-------- Records to process
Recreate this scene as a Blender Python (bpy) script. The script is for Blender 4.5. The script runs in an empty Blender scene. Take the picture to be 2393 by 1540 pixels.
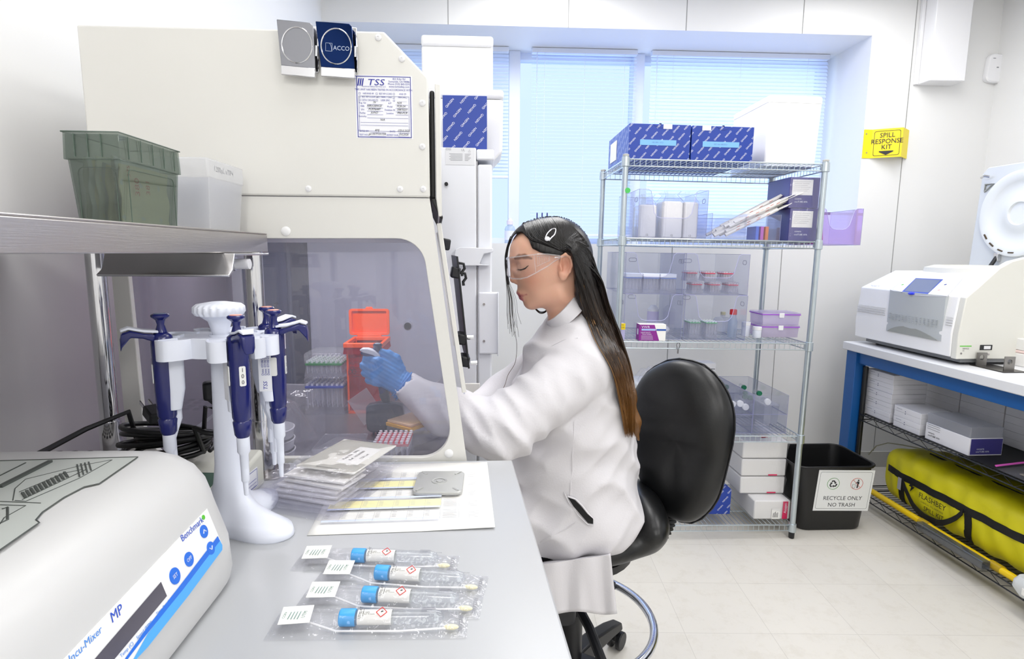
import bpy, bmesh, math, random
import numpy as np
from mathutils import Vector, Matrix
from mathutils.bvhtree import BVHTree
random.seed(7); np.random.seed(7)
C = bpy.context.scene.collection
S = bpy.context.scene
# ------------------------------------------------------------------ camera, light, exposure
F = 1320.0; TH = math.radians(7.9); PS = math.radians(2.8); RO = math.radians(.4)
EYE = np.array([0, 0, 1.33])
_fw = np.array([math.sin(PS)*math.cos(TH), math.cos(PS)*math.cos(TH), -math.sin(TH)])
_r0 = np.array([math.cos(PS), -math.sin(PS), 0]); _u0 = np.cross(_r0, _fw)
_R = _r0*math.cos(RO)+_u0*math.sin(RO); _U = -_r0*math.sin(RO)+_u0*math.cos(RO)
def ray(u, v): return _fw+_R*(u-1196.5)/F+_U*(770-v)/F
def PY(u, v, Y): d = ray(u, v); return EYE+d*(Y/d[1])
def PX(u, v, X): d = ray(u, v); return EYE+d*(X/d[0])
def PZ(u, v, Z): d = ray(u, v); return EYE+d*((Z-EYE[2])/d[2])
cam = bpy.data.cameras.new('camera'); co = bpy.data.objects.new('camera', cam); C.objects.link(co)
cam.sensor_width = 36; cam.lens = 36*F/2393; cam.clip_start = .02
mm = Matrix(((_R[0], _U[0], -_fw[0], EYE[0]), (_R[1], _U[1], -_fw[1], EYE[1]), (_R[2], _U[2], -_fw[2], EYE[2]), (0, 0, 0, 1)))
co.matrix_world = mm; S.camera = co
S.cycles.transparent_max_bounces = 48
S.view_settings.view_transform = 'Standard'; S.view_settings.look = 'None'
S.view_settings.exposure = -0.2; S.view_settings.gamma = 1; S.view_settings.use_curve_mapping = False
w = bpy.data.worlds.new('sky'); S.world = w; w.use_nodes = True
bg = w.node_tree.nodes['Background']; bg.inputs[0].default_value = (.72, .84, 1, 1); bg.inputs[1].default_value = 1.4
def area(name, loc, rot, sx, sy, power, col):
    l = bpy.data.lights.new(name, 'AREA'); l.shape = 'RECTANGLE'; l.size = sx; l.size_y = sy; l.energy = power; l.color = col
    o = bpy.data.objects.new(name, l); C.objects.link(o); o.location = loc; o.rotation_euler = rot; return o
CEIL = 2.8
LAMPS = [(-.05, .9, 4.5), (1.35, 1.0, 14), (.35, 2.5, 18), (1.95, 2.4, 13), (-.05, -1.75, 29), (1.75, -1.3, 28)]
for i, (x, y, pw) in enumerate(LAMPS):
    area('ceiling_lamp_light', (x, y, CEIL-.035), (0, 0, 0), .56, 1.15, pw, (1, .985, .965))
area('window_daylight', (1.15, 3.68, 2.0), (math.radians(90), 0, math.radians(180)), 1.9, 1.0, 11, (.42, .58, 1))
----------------
-------- Records to process
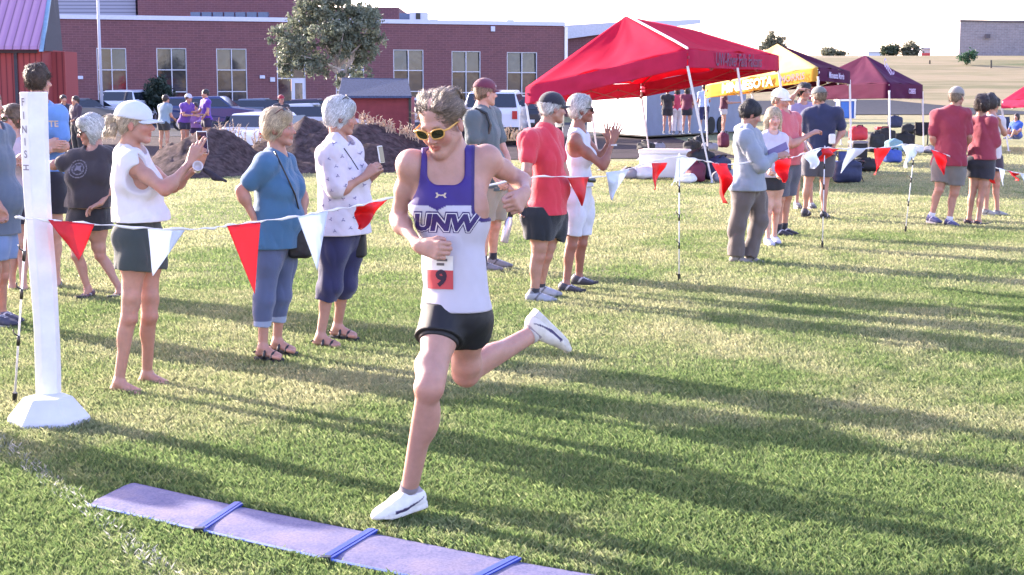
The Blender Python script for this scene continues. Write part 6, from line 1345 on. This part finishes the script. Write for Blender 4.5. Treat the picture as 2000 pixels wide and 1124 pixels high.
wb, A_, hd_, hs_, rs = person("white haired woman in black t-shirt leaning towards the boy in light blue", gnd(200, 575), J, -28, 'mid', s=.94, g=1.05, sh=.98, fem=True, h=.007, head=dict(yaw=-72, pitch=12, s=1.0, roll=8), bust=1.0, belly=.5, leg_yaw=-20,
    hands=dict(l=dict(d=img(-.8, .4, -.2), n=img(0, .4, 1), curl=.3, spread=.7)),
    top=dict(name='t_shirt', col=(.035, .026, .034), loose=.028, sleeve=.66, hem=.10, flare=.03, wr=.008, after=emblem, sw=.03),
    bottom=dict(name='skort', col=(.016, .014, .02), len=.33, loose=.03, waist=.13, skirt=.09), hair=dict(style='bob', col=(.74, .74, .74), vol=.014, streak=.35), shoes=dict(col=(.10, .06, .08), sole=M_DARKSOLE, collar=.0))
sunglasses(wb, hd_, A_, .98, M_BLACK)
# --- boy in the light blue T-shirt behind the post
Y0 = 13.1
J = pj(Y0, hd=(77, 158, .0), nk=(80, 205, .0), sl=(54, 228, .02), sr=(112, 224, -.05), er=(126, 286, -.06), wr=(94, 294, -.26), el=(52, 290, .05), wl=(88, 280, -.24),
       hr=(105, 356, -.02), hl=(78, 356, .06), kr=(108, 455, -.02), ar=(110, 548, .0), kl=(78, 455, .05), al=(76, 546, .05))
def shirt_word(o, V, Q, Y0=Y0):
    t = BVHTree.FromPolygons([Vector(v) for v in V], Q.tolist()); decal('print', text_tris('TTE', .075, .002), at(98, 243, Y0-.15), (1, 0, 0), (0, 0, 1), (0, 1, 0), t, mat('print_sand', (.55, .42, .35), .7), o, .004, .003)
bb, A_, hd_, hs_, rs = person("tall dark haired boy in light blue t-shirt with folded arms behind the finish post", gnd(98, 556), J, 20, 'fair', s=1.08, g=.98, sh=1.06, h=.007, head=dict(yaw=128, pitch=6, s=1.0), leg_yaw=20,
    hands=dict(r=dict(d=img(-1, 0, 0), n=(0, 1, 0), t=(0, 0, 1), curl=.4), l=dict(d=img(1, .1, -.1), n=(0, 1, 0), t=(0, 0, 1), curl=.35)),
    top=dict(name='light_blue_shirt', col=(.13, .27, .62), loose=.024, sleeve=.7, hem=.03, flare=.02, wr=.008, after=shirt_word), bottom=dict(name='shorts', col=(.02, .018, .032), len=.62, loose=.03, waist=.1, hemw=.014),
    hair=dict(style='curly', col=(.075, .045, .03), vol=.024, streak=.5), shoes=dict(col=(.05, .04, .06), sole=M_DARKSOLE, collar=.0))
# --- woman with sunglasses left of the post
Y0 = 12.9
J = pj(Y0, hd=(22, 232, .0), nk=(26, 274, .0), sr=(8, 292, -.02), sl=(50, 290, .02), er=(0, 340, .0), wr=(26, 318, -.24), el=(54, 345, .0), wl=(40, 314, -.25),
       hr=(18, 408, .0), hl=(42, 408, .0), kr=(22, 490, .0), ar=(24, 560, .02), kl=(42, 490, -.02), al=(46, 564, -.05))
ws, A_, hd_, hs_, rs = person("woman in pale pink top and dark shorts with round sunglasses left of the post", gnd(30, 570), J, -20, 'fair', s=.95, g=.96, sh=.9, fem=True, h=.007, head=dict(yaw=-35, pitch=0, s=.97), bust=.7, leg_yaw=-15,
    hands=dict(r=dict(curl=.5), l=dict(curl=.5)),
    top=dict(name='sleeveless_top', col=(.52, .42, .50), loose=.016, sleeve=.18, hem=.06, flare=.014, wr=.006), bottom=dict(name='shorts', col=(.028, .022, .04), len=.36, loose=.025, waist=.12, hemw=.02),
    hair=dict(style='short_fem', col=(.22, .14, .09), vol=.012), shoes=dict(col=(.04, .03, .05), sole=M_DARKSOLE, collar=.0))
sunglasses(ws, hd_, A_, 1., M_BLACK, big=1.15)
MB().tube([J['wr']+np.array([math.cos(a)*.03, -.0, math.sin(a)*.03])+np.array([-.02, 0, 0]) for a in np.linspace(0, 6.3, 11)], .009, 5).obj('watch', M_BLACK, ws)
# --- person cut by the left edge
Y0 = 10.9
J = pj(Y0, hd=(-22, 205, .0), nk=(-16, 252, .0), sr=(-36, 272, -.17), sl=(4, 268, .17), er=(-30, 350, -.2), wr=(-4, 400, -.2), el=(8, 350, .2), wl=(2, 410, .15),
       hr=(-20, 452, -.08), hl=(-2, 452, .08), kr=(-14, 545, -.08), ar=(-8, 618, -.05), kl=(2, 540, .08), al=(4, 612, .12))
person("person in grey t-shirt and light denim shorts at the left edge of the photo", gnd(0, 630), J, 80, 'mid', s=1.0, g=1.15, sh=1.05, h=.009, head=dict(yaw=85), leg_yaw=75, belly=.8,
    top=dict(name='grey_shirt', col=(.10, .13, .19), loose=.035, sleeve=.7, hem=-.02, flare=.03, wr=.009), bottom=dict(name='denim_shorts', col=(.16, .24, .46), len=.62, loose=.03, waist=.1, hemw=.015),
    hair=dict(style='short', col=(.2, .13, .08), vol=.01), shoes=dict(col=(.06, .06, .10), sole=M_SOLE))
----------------
--- Written instruction ---
Filter the data, keeping only the lines that contain "script".

--- Exercise solution ---
Recreate this scene as a Blender Python (bpy) script. The script is for Blender 4.5. The script runs in an empty Blender scene. Take the picture to be 2393 by 1540 pixels.
The Blender Python script for this scene continues. Write part 6, from line 1345 on. This part finishes the script. Write for Blender 4.5. Treat the picture as 2000 pixels wide and 1124 pixels high.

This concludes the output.